● **Task statement**
Write the data out again in full, with no departure from the original.

● **Stored data**
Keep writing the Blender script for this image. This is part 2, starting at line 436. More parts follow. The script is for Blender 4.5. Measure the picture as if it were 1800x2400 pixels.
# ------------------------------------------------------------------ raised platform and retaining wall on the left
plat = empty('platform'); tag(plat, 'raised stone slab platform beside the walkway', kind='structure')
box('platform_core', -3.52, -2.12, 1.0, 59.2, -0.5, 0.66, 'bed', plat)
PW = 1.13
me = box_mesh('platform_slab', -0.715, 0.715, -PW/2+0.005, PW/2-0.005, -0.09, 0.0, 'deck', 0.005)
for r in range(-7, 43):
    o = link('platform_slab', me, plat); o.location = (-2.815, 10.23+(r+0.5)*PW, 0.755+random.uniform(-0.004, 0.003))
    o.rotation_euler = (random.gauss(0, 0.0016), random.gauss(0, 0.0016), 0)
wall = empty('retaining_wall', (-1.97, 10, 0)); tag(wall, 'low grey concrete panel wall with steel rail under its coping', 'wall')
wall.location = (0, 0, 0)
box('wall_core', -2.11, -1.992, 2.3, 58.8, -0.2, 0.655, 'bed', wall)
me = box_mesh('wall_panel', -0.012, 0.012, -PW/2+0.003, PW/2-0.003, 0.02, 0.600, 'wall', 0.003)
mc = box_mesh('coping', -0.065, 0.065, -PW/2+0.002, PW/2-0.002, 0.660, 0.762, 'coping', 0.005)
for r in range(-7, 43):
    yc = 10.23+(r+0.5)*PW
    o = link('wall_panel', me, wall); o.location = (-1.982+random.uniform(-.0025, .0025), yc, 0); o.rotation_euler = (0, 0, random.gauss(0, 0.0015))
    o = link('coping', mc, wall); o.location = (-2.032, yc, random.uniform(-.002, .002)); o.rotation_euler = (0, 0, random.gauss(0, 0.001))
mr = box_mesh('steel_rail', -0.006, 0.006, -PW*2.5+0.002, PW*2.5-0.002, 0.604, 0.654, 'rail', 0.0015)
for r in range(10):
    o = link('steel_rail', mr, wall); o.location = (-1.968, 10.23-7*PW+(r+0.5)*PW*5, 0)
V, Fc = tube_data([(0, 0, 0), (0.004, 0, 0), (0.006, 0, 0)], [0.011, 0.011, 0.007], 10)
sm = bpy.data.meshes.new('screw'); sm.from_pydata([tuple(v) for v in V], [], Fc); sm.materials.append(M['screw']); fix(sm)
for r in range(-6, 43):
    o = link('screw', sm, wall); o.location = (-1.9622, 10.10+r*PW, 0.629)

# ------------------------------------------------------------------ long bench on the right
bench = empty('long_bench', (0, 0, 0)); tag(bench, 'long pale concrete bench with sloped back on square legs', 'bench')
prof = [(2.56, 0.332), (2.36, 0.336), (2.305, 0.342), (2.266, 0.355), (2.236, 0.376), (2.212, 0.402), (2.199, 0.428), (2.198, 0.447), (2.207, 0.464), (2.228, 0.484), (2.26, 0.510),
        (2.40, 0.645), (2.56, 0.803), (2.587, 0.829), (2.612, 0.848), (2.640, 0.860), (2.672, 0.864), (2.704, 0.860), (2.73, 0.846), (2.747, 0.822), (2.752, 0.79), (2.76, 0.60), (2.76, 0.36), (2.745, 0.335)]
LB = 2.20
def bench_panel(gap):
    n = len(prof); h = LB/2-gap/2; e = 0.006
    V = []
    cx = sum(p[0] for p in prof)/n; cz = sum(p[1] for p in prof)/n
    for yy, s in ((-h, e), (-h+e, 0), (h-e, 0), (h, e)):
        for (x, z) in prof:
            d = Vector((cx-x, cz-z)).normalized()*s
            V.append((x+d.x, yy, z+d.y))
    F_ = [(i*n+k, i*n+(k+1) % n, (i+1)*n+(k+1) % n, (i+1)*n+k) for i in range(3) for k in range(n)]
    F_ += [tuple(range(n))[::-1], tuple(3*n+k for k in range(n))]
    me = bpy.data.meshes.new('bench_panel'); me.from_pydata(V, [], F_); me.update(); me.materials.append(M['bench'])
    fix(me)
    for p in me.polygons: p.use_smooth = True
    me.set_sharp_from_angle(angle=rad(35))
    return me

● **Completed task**
Keep writing the Blender script for this image. This is part 2, starting at line 436. More parts follow. The script is for Blender 4.5. Measure the picture as if it were 1800x2400 pixels.
# ------------------------------------------------------------------ raised platform and retaining wall on the left
plat = empty('platform'); tag(plat, 'raised stone slab platform beside the walkway', kind='structure')
box('platform_core', -3.52, -2.12, 1.0, 59.2, -0.5, 0.66, 'bed', plat)
PW = 1.13
me = box_mesh('platform_slab', -0.715, 0.715, -PW/2+0.005, PW/2-0.005, -0.09, 0.0, 'deck', 0.005)
for r in range(-7, 43):
    o = link('platform_slab', me, plat); o.location = (-2.815, 10.23+(r+0.5)*PW, 0.755+random.uniform(-0.004, 0.003))
    o.rotation_euler = (random.gauss(0, 0.0016), random.gauss(0, 0.0016), 0)
wall = empty('retaining_wall', (-1.97, 10, 0)); tag(wall, 'low grey concrete panel wall with steel rail under its coping', 'wall')
wall.location = (0, 0, 0)
box('wall_core', -2.11, -1.992, 2.3, 58.8, -0.2, 0.655, 'bed', wall)
me = box_mesh('wall_panel', -0.012, 0.012, -PW/2+0.003, PW/2-0.003, 0.02, 0.600, 'wall', 0.003)
mc = box_mesh('coping', -0.065, 0.065, -PW/2+0.002, PW/2-0.002, 0.660, 0.762, 'coping', 0.005)
for r in range(-7, 43):
    yc = 10.23+(r+0.5)*PW
    o = link('wall_panel', me, wall); o.location = (-1.982+random.uniform(-.0025, .0025), yc, 0); o.rotation_euler = (0, 0, random.gauss(0, 0.0015))
    o = link('coping', mc, wall); o.location = (-2.032, yc, random.uniform(-.002, .002)); o.rotation_euler = (0, 0, random.gauss(0, 0.001))
mr = box_mesh('steel_rail', -0.006, 0.006, -PW*2.5+0.002, PW*2.5-0.002, 0.604, 0.654, 'rail', 0.0015)
for r in range(10):
    o = link('steel_rail', mr, wall); o.location = (-1.968, 10.23-7*PW+(r+0.5)*PW*5, 0)
V, Fc = tube_data([(0, 0, 0), (0.004, 0, 0), (0.006, 0, 0)], [0.011, 0.011, 0.007], 10)
sm = bpy.data.meshes.new('screw'); sm.from_pydata([tuple(v) for v in V], [], Fc); sm.materials.append(M['screw']); fix(sm)
for r in range(-6, 43):
    o = link('screw', sm, wall); o.location = (-1.9622, 10.10+r*PW, 0.629)

# ------------------------------------------------------------------ long bench on the right
bench = empty('long_bench', (0, 0, 0)); tag(bench, 'long pale concrete bench with sloped back on square legs', 'bench')
prof = [(2.56, 0.332), (2.36, 0.336), (2.305, 0.342), (2.266, 0.355), (2.236, 0.376), (2.212, 0.402), (2.199, 0.428), (2.198, 0.447), (2.207, 0.464), (2.228, 0.484), (2.26, 0.510),
        (2.40, 0.645), (2.56, 0.803), (2.587, 0.829), (2.612, 0.848), (2.640, 0.860), (2.672, 0.864), (2.704, 0.860), (2.73, 0.846), (2.747, 0.822), (2.752, 0.79), (2.76, 0.60), (2.76, 0.36), (2.745, 0.335)]
LB = 2.20
def bench_panel(gap):
    n = len(prof); h = LB/2-gap/2; e = 0.006
    V = []
    cx = sum(p[0] for p in prof)/n; cz = sum(p[1] for p in prof)/n
    for yy, s in ((-h, e), (-h+e, 0), (h-e, 0), (h, e)):
        for (x, z) in prof:
            d = Vector((cx-x, cz-z)).normalized()*s
            V.append((x+d.x, yy, z+d.y))
    F_ = [(i*n+k, i*n+(k+1) % n, (i+1)*n+(k+1) % n, (i+1)*n+k) for i in range(3) for k in range(n)]
    F_ += [tuple(range(n))[::-1], tuple(3*n+k for k in range(n))]
    me = bpy.data.meshes.new('bench_panel'); me.from_pydata(V, [], F_); me.update(); me.materials.append(M['bench'])
    fix(me)
    for p in me.polygons: p.use_smooth = True
    me.set_sharp_from_angle(angle=rad(35))
    return me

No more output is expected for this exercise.